Two or three years ago I made a series where the dancers were set against imagined backdrops, as if they were on stage with dramatic sets. I became really interested in capturing movement, I have been working from video, choosing my own still shots. The two-dimensional quality of the shapes is still very important to me, almost as if they are puzzle pieces that slot together.

I often work over old, less successful pieces. I rarely begin on a blank canvas. Then the figures retain this under-painted surface, whilst the rest of the painting builds around them. They almost become the negative shapes, not positive.

It was an experimental thing. I was working on a painting of my family on the Downs. The thought that sprang to mind was “we are all made of the same”.

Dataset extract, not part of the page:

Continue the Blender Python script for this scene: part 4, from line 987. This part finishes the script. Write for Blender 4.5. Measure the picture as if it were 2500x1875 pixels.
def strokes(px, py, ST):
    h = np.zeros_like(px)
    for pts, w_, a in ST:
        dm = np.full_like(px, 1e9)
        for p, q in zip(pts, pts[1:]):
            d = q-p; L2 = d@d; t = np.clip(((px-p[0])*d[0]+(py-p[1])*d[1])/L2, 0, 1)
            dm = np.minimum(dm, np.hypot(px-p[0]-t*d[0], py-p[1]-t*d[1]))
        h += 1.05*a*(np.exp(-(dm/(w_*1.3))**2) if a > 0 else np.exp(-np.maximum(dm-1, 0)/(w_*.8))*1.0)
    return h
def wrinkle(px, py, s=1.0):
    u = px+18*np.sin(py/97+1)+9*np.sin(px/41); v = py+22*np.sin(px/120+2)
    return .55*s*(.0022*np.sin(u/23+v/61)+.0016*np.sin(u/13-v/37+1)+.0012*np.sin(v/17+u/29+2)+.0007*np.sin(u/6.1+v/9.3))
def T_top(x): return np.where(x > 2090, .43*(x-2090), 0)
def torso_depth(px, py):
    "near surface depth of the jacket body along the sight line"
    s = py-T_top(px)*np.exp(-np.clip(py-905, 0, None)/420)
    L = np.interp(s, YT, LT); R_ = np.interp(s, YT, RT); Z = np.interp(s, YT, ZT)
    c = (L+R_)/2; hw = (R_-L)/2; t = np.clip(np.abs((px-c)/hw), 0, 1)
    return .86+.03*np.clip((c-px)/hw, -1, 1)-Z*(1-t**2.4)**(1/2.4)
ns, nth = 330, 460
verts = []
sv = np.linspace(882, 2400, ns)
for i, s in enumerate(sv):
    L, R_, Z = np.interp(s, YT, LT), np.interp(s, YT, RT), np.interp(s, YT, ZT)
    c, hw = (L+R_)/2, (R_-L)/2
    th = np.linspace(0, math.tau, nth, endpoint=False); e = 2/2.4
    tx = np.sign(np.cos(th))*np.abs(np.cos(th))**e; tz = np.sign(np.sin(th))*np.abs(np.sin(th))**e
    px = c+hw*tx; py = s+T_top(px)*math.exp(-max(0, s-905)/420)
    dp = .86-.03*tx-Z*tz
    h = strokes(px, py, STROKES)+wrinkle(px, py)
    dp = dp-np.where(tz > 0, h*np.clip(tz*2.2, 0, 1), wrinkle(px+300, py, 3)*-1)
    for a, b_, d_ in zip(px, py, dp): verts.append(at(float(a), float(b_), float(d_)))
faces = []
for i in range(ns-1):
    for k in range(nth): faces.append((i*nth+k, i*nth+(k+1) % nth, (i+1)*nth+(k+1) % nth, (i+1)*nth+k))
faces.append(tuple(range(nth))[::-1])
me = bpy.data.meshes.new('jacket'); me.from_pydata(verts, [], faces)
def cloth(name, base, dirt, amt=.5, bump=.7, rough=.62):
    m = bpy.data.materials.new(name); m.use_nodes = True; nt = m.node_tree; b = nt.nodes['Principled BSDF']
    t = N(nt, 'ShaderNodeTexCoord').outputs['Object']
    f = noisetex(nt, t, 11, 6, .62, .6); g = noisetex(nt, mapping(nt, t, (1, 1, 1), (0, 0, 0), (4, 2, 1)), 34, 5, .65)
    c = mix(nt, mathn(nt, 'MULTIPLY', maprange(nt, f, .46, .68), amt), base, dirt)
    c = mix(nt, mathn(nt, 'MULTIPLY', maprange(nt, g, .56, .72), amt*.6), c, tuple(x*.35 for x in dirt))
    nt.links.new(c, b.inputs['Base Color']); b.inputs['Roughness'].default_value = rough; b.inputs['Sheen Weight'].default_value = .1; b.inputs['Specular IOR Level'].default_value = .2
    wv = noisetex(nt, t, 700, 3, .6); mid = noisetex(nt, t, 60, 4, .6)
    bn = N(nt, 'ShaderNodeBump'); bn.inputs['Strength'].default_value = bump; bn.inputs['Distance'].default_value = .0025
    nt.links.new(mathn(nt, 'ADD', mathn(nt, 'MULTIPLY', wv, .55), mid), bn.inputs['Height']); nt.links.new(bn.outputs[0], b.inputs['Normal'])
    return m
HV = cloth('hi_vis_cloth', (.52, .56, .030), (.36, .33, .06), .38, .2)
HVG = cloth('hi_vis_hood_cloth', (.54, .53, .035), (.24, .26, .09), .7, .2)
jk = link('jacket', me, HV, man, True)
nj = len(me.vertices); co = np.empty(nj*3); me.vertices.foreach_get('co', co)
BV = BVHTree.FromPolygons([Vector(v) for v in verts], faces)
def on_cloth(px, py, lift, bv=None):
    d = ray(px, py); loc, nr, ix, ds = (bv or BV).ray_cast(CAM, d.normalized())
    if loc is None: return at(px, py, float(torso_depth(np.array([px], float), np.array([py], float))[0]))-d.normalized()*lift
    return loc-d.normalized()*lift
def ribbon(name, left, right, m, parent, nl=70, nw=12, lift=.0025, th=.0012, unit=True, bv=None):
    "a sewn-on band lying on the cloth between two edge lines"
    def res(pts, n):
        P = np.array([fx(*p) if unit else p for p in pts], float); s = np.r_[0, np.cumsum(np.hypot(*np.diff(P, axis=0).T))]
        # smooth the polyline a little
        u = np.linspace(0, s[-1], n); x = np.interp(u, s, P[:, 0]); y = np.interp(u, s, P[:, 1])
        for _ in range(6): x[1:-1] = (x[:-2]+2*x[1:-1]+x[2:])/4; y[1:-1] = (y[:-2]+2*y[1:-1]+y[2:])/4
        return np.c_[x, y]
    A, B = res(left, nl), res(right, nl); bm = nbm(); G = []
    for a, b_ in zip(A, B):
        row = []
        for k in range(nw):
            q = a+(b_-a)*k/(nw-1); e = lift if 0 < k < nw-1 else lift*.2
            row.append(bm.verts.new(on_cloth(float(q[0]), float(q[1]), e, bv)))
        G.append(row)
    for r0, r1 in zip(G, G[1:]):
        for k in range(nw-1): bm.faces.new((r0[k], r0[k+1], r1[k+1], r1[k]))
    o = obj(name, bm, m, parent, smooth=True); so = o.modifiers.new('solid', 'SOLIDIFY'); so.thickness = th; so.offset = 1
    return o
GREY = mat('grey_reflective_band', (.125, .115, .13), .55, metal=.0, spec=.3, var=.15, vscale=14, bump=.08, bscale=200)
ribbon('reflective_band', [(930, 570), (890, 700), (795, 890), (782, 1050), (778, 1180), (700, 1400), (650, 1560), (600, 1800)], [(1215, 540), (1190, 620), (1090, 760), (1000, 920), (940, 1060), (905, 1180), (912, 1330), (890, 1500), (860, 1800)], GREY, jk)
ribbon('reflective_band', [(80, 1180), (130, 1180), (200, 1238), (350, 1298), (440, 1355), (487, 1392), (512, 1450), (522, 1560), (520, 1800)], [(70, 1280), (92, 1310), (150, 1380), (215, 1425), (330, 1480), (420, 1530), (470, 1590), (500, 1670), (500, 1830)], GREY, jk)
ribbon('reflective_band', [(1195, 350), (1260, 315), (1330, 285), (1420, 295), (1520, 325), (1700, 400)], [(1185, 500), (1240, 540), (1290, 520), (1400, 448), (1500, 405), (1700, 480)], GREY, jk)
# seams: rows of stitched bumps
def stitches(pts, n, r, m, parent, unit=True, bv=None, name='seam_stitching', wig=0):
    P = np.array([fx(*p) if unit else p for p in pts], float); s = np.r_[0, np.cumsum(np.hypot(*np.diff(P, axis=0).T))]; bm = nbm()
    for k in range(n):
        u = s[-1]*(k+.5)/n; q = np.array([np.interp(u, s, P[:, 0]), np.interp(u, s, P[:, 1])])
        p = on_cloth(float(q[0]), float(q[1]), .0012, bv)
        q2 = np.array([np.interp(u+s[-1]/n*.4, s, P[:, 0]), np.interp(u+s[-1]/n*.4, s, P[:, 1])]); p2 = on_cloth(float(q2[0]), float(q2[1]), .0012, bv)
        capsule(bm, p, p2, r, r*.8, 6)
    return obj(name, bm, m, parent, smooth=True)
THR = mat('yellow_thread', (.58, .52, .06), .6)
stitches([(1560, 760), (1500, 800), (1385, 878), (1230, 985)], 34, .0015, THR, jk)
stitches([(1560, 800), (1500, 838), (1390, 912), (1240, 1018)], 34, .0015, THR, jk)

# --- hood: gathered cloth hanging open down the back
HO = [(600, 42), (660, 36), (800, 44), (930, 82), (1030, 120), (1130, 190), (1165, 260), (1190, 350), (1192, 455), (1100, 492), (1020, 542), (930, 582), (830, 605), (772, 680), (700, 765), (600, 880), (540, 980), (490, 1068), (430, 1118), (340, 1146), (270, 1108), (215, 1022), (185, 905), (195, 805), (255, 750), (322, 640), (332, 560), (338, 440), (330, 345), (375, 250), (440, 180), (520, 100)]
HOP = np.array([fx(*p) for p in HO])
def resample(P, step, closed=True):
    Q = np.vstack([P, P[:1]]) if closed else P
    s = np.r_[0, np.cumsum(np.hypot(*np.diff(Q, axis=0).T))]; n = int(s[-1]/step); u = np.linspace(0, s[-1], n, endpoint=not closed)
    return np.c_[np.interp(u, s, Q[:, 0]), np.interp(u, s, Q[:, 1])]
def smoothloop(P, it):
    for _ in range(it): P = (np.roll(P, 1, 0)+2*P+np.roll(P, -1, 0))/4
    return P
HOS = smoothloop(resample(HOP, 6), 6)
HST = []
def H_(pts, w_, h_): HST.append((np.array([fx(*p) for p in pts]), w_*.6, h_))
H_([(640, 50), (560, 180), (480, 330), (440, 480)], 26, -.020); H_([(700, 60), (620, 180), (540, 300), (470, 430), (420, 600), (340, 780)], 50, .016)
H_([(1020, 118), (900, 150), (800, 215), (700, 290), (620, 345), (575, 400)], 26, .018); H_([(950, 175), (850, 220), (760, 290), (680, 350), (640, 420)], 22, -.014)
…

My intention was to convey the connection that exists between us as a family. But the idea grew to include our connection with the natural world; the plants, creatures and the land itself. I was reading a Terry Pratchett novel at the time, about a witch who lives on Chalk land, and her deep connection with the place, which, having lived in Sussex for a long time, I found very moving.

Many cultures have a far deeper understanding of our link with nature, which we have lost. I am merely scratching the surface. With the dancers it is the connection between each other, without words, in the moment that inspires me.

Having considered harmony, I think it would be interesting to explore discord as a theme. But it is hard to say. It is one thing to have an idea, but quite another once the process takes over!

I studied Romanesque architecture as part of my degree and loved the dog tooth patterns and ornate arches of the pre- Gothic period, like the ones in Durham cathedral. I fell just as hard for the intense expressions of Giotto, the dreaminess of Chagall and the intertwined creatures in The Book of Kells.

I loved the vision of feminist artist Judy Chicago who created The Birth Project, way before I had children of my own. I discovered Richard Diebenkorn, Fritz Scholder, Ivor Hitchens, Howard Hodgkin and Mary Cassatt. Fellow artists have pointed me towards the work of Mary Fedden, Christopher Wood and Rose Hilton. The Bloombury painters always make me feel like I have come home, as do the indescribably beautiful and emotive paintings of Harold Mockford, whose work featured in the fantastic exhibition ‘Towards Night’ curated by artist Tom Hammick at the Towner Art Gallery a few years ago.